Okay, you’ve got your makeup and hair ready. You have on your most revealing dress. You’re bringing a date who looks way awful so you’ll look better by proxy. You’re getting increasingly pretentious by the moment. You’ve got this Oscars thing in the bag, my friend, but wait–you are sober! And that is such a shame, so play The Gloss’ official 2014 Oscars drinking game!
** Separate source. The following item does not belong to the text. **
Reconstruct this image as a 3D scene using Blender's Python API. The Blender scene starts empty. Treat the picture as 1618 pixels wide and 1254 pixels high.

We recommend you sit back and relax with a glass of your favorite champagne sparkling wine 40 oz. poured into fancy goblets, and abide by these rules. Julia and I will be playing on Sunday during our liveblogging (which you’ll be following along with, right?), so we’ll be right there with you.

First, the red carpet:

  • Take a sip for every long, silk gown in a jewel tone.
  • Take a sip every time somebody looks uncomfortable with the manicam.
  • If Kerry Washington‘s maternity dress is her best of this season, take 3 sips.
  • Take a shot if Ryan Seacrest mispronounces somebody’s name.
  • Drink a whole glass if there’s a nip slip. Then take off your shirt and run around the apartment in solidarity.
  • If Jennifer Lawrence wears Christian Dior, take 2 sips.
  • Take a sip from your grossest cup if Bradley Cooper forgot the shower.
  • Whenever Giuliana Rancic is clearly creeping someone out, take a sip.
  • Every time somebody photobombs another star, take a shot.
  • If Lupita Nyong’o fakes her hairline, take 3 sips.
  • If Jared Leto is wearing a man bun, take a giant gulp.
  • Every time Johnny Weir and Tara Lipinski play fight during their commentary, take a sip.
  • Take a sip for every actor bringing a woman over 15 years his junior to the Oscars. (No wait, you’ll wind up with alcohol poisoning.)
  • No matter what Helen Mirren is wearing, take a sip because we all know she’ll look incredible.
  • If you’ve gotten this far and still can’t spell Matthew McConaughey‘s last name without assistance, take another gulp.

And now, for the show!

  • If Ellen makes fun of Seth Macfarlane‘s controversial gig as 2013’s host, raise your glass and take a big gulp.
  • Take a sip whenever somebody gets played off.
  • Take 2 sips whenever somebody should get played off, but isn’t.
  • Take 3 sips whenever somebody starts arguing about getting played off.
  • If Lupita makes everybody cry, take a shot.
  • Take a shot if a winner gets onstage drunk.
  • If you’re in Colorado or Washington, smoke something if James Franco‘s clearly stoned.
  • Whenever Leonardo DiCaprio looks bored, take a sip and then dump your significant other for someone 10 years younger.
  • Every time J Law makes a GIFable facial expression, take a sip.
  • Every time J Law says something adorkably self-deprecating written by her PR team, take 2 sips.
  • If Sandra Bullock wins, take a sip, but be sure to do so while yelling erratically and rolling around the floor.
  • Take a sip every time somebody cries.
  • If Matthew McConaughey wins, don’t eat anything for the next few months.
  • Take a gulp whenever you see two people sitting together whom you would never imagine as friends.
  • No matter what movie wins for Best Picture, just drink the rest of your booze to prep for all the angry tweet battles flooding your dashboard over the next 3 days.

So, Glossers, who are you rooting for and what are you drinking as you do so?